The Munich Security Conference from 13 to 15 February heard several European leaders talk about increasing the role of nuclear weapons in their military strategies, with only the Spanish Prime Minister rejecting this.
ICAN’s Executive Director, Melissa Parke, was also at the conference and in meetings with governments and others, made the case that more nuclear weapons threaten the people of Europe and cannot protect them.
Here, she tells us what she took away from the conference.
The UN was established to ‘save succeeding generations from the scourge of war’. Yet, we find ourselves 80 years later closer to global war than we have been in decades. A global war in the nuclear age will likely bring about the end of all complex life on earth.
As I just witnessed at the 2026 Munich Security Conference, the hawkish politicians, military planners, arms manufacturers, conservative think tankers (more tank than think) and defence journalists advocating confrontation, militarisation and nuclear weapons proliferation live in an elite echo chamber where nuclear deterrence has been elevated from a theory to a cult-like ideology, and its failure can never be contemplated.
There was a giant poster ad from the German defence technology company Helsing on a building opposite the MSC venue showing a stealth bomber on the tarmac, with missiles and drones lined up beside it. The headline said: ‘WE GOT THIS".
Melissa Parke with Lebanese Prime Minister, Nawaf Salam and with with Rwandan Interior Minister, Vincent Biruta.
Given the historical record, it should not be necessary to say that the supposedly responsible management of genocidal capability has always been an illusion.
We know nuclear deterrence has failed many times in the past and humanity has survived only due to luck or an individual’s restraint. The so-called ‘modernisation’ of nuclear weapons, which is compressing decision times and increasing ambiguity, makes a catastrophic failure more likely. It also signals the normalisation of perpetual nuclear threat and the diversion of vast resources from constructive potential to destructive capacity, a grave injustice against current and future generations.
In Munich, Germany’s Chancellor, Friedrich Merz, for instance, emphasised the need for Europe to rethink defence and not rely solely on the U.S., indicating a tone of urgency and readiness for military action. President Macron of France confirmed he has been in discussions with Mr Merz on using French nuclear weapons to defend Germany and other European countries.
In contrast, a more hopeful tone was provided by Spain’s Prime Minister, Pedro Sánchez, who explicitly warned against nuclear rearmament and framed military escalation as dangerous rather than reassuring. He argued that massive spending on nuclear arsenals won’t stop threats like Putin’s aggression and urged restraint. Sánchez called for a “moral rearmament” focused on strengthening values and collective European security rather than piling up weapons, pushing for a true European army and greater strategic autonomy without sliding into new arms races.
Fortunately, globally, the pro-deterrence view is a minority view.
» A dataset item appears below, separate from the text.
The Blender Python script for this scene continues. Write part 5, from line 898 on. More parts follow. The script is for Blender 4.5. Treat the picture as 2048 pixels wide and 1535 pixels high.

Because of powerful voices of people at the frontlines across the globe, we now have the UN Treaty on the Prohibition of Nuclear Weapons (TPNW) that provides a pathway under international law for nuclear-armed states to disarm in a timebound verifiable manner, and that will support communities and environments harmed by nuclear weapons. More than half the world's governments have already signed up to the TPNW and more will be joining in the near future.
While I did not have the opportunity to meet PM Sanchez in Munich, I did meet with other political leaders who support the TPNW. This bodes well for our universalisation efforts in the lead up to the TPNW Review Conference at the end of November.
I also had an ally at the MSC in Dr Inga Blum, Co-President of IPPNW, with whom I joined in meeting other supporters of the TPNW, including the wonderful Mary Robinson and Helen Clarke of The Elders, and in asking uncomfortable questions to others at various MSC events.

Our 2017 Nobel Peace Prize-winning campaign at ICAN, which IPPNW is part of, is working with governments, the UN, ICRC, parliamentarians, scientists, cities, financial institutions, academics, affected communities, and artists to build the global coalition for nuclear disarmament and turn the tide against war. War is not inevitable. It is a choice.
Overall, it was unsettling to see the European security elite shift towards nuclear weapons, but also hopeful that there remains significant resistance to this discourse from some European countries and among the public, and of course from the majority of the world’s countries that have joined the TPNW.
Author Yuval Noah Harari talks about the power of human imagination to redirect our ingenuity from self-destruction to self-creation. The TPNW is an example of such self-creation, where most nations are choosing dialogue over confrontation, diplomacy over militarisation and disarmament over proliferation. This is the opportunity for humanity to avoid self-destruction and create a new future that respects the earth and each other.